Recently I was introduced to a gentleman interested in martial arts training. He was not really aware of what I teach or of what constitutes Nihon Koryu Jujutsu. He just assumed that because I taught it, that I must believe it to be "the best". When I told him I did not believe the art I taught to be "the best", an uncomfortable silence ensued. I finally broke this taciturn moment by explaining that there is actually no such thing as a "best" martial art. Despite a noble effort to grasp what I was talking about, the gentleman in question eventually regressed, unable to shake the impression that if I was not convinced that what I taught was superior to all other forms of martial arts, that I was somehow unworthy of teaching him. I politely encouraged him to look around, consider what I had said and contact me again if he had any further questions. A few days later I received an e-mail from this gentleman in which he explained that he had indeed found someone convinced that they taught the ultimate style of martial arts. It was called "mixed martial arts" because it embodied only the best of all the styles. I just smiled to myself as I politely responded, congratulating him on his fortuitous discovery.
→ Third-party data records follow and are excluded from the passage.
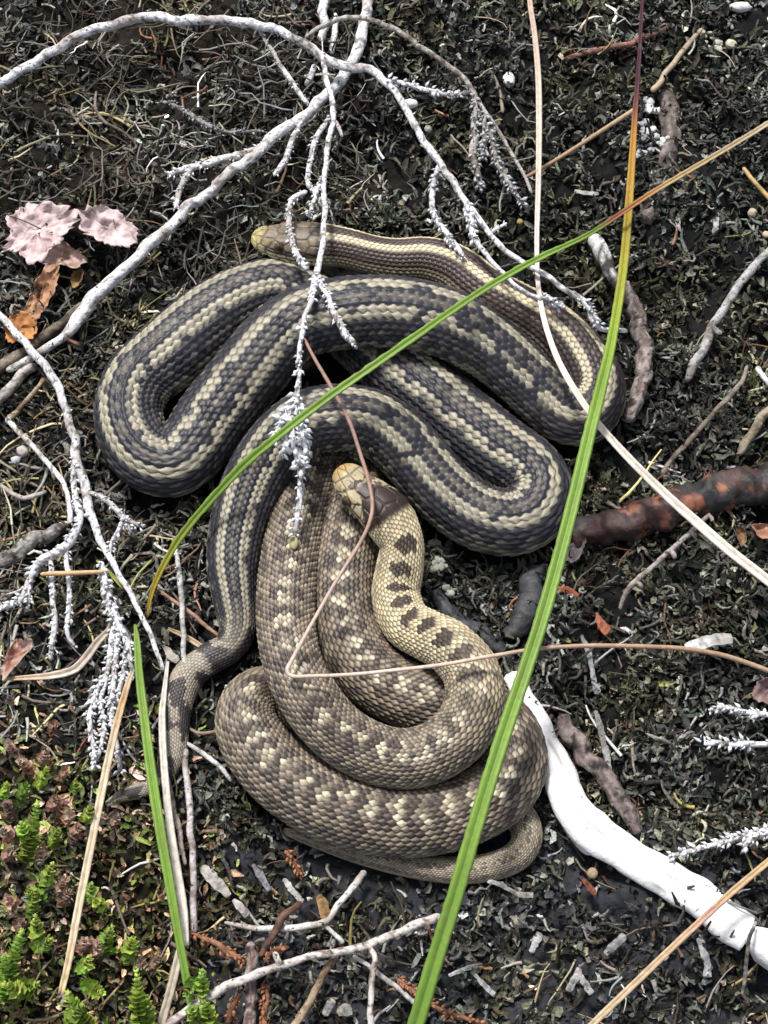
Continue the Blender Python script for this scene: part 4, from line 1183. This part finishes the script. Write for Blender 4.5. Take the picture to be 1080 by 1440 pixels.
grass('grass_blade', 'bright green blade rising from the mossy corner beside the grey heather', 'grass blade',
      [(190,878,46,2.5),(193,905,52,6),(196,950,60,7.5),(203,1010,68,8.5),(212,1080,74,9.5),(224,1160,76,9.5),(238,1240,72,9),(250,1310,64,8),(262,1375,52,7.5),(276,1450,36,7.5),(290,1520,24,7.5)],
      [(0, (.22, .30, .06)), (.06, GRN), (1, GRN2)], serr=.07)
grass('straw_blade', 'white dry straw blade lying along the bright green blade', 'straw',
      [(236,930,36,3),(231,975,42,5),(228,1010,48,6.5),(231,1080,54,7),(239,1160,56,7.5),(250,1230,54,8),(258,1280,50,8),(261,1330,44,7)],
      [(0, (.52, .48, .42)), (1, (.66, .60, .52))], mat=M_STRAW, keel=.2)
grass('straw_blade', 'grey straw blade under the foot of the bright green blade', 'straw',
      [(256,1325,34,7),(248,1360,32,8),(238,1400,30,8),(224,1450,24,8),(214,1490,20,8)], [(0, (.46, .41, .33)), (1, (.32, .27, .20))], mat=M_STRAW, streak=.3)
grass('straw_blade', 'long beige straw pointing down into the green moss', 'straw',
      [(186,944,64,4),(176,975,68,6),(160,1035,70,7),(146,1100,68,7.5),(128,1190,60,7.5),(110,1280,48,7.5),(98,1345,38,7),(86,1398,28,6)],
      [(0, (.45, .38, .28)), (.1, (.44, .28, .13)), (.25, (.55, .45, .31)), (.8, (.56, .47, .34)), (1, (.60, .44, .25))], mat=M_STRAW, streak=.3)
twig('pale_stalk', 'thin pale stem upright behind the tail of the striped snake', 'stem', [(249,772,26,3),(253,806,34,4.5),(255,850,38,4.5),(258,900,38,4.5),(259,940,34,4)], col=bark((.50, .49, .48), (.22, .2, .19), .62, .08, 8, 70))
twig('pale_stalk', 'long pale pinkish stem below the tail of the striped snake', 'stem', [(260,1055,36,4.5),(265,1110,42,5.5),(269,1170,44,5.5),(273,1240,40,5.5),(274,1312,32,6)], col=bark((.52, .47, .47), (.28, .23, .22), .62, .08, 9, 71), bump=.1)
twig('pale_stalk', 'dry brown stem beside the long pale pinkish stem', 'stem', [(238,1098,28,3),(246,1140,32,5),(254,1180,32,4.5),(260,1218,28,3)], col=bark((.36, .30, .25), (.17, .13, .1), .55, .1, 8, 72))
twig('pale_stalk', 'short white stem slanting under the left turn of the brown coil', 'stem', [(260,1042,20,3),(284,1058,24,4),(306,1076,24,4),(326,1098,18,3)], col=PALE)
grass('straw_blade', 'tall pinkish dry stem sweeping down and widening over the striped loop', 'straw',
      [(741,-40,60,4.5),(746,10,66,4.8),(752,50,72,5),(757,110,82,5.5),(758,180,92,5.5),(757,260,102,5),(755,330,114,4.5),(756,390,126,4.5),(763,440,132,5),(778,490,134,5.5),(800,535,134,6),(838,592,126,6.5),(880,640,112,7.5),(930,690,96,8.5),(980,735,84,9.5),(1030,778,72,9.5),(1100,832,56,9.5)],
      [(0, (.46, .33, .26)), (.3, (.56, .47, .38)), (.45, (.62, .54, .50)), (.7, (.70, .63, .55)), (1, (.76, .68, .58))], mat=M_STRAW, keel=.2, serr=.02, thick=.5)
twig('dry_stalk', 'thin reddish dry stem bent sharply over the head and coil of the brown snake', 'stem',
     [(428,476,170,2.46),(440,500,172,2.87),(466,545,172,3.28),(490,590,166,3.28),(506,636,160,3.28),(516,668,156,3.28),(523,702,154,3.28),(521,730,154,3.28),(506,764,152,3.28),(470,822,150,3.28),(436,882,150,3.28),(412,926,150,3.69),(404,943,150,3.69),(412,951,150,3.28),(440,951,152,3.28),(500,948,156,3.28),(560,942,160,3.28),(620,935,164,3.28),(690,923,162,3.28),(760,912,150,3.44),(830,908,128,3.69),(900,909,104,3.69),(960,912,84,3.94),(1010,920,70,4.1),(1050,932,58,4.1),(1110,954,42,4.1)],
     col=gradient([(0, (.30, .18, .14)), (.25, (.34, .21, .165)), (.36, (.50, .39, .32)), (.52, (.58, .46, .38)), (.7, (.50, .33, .23)), (.8, (.42, .26, .17)), (1, (.38, .26, .17))], .08), mat=M_STRAW, bump=.05, wob=.12)
twig('dry_stalk', 'straight tan stem slanting across moss behind the purple blade', 'stem', [(738,250,40,3),(790,220,46,3.5),(840,188,50,3.8),(892,154,52,4)], col=gradient([(0, (.30, .17, .10)), (1, (.40, .29, .17))]), mat=M_STRAW, bump=.06, wob=.15)
twig('dry_stalk', 'short tan stem leaning onto the lichen crusted stick', 'stem', [(918,128,46,5),(940,98,44,4.8),(962,68,40,4.5),(986,40,36,3.5)], col=gradient([(0, (.40, .31, .20)), (1, (.33, .27, .19))]), mat=M_STRAW, bump=.08)
twig('dry_stalk', 'reddish brown stick piece behind the purple blade at the top', 'stem', [(790,86,26,4),(830,74,30,5),(880,62,32,5.5),(940,38,30,4.5)], col=bark((.30, .15, .11), (.15, .08, .065), .58, .1, 9, 75), bump=.2)
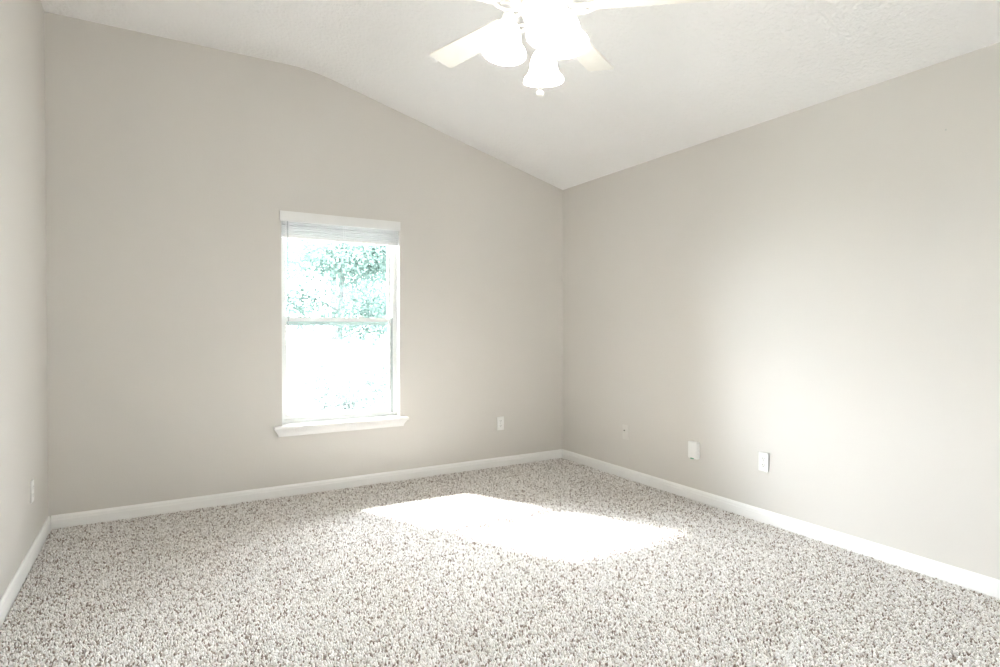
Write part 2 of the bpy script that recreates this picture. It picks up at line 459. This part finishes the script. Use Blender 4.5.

An ultimate martial art, huh? Now there’s an oxymoron for you. Every martial art is ultimately based on assumptions. In fact any training program formulated to address conflict is based on assumptions. It’s kinda like the old joke about bringing a knife to a gun fight. No matter how good you are, your assumptions define your training paradigm. Narrow your assumptions and you specialise, gaining the opportunity to excel at one task. Broaden your assumptions and you might be able address many different situations but at what level of expertise? It’s an intriguing dilemma isn’t it? Specialise, and be defeated by someone outside your strengths. Be a generalist and some specialist will hand you your head on a platter. What’s a martial artist to do?